La Corte però rileva che la CTR aveva evidenziato una serie di circostanze a fondamento dell'operazione infragruppo, rappresentando la sussistenza di una serie di indicatori dell'effettiva corrispondenza di tali finalità con la realtà effettiva dell'operazione, essendo dunque emerso che l'operazione era supportata da ragioni economiche, indicative della volontà di procedere ad una riorganizzazione del gruppo che valorizzasse i soci appartenenti al medesimo nucleo familiare, con esclusione pertanto dell'abuso del diritto.

Osservazioni

A prescindere dallo specifico caso processuale, giova infine anche rilevare quanto segue. Da un punto di vista civilistico per mezzo delle operazioni di MLBO si intende perfezionare l'acquisizione di una società, ricorrendo, in gran parte, all'indebitamento.

Nella pratica, la newco è in grado di acquisire il pacchetto di maggioranza (o, in taluni casi, la totalità) delle azioni della società target, per poi fondersi ad essa. Le operazioni di MLBO costituiscono, dunque, tecniche di acquisizione di partecipazioni societarie, la cui peculiarità consiste nella circostanza che il debito contratto per l'acquisto della target è destinato ad essere ripagato dai flussi di cassa generati dalla stessa società acquisita.

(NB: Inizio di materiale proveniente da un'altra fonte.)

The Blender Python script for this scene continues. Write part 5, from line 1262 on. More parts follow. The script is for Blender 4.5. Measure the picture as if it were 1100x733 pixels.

E ciò avviene tramite la destinazione al pagamento del debito della liquidità conseguente alla distribuzione (alla società veicolo) dei dividendi generati dall'attività della target.

Con particolare riguardo alla fattispecie occorre del resto prendere atto che si è ormai sviluppata una giurisprudenza volta ad attribuire a tale operazione la sussistenza di valide ragioni economiche, portando ad escluderne la connotazione elusiva, laddove le ragioni extra fiscali non si identificano necessariamente in una redditività immediata dell'operazione, ma possono essere anche di natura meramente organizzativa, e consistere in miglioramento strutturale e funzionale dell'impresa.

Tutto questo appare del resto anche in linea con il recente Atto di indirizzo del MEF del 27 febbraio 2025, con cui è stato rilevato che deve comunque in tali casi restare ferma la libertà del contribuente di condurre i propri affari, anche in vista di un risparmio fiscale purché in coerenza con lo spirito delle norme tributarie.

Quanto alla “assenza di sostanza economica”, per individuarla occorre guardare agli esiti della complessiva operazione, laddove, richiamando la relazione illustrativa al D.lgs. n. 128/2015, si afferma che devono considerarsi potenzialmente abusive le sequenze di atti negoziali che, “nella loro concatenazione, non producono, né hanno la funzione di produrre, modifiche significative nella sfera economico-giuridica del soggetto, in quanto i diversi negozi che compongono la sequenza sono disposti in modo da elidersi vicendevolmente, riportando il soggetto all'assetto economico-giuridico originario (le cd. operazioni circolari)”.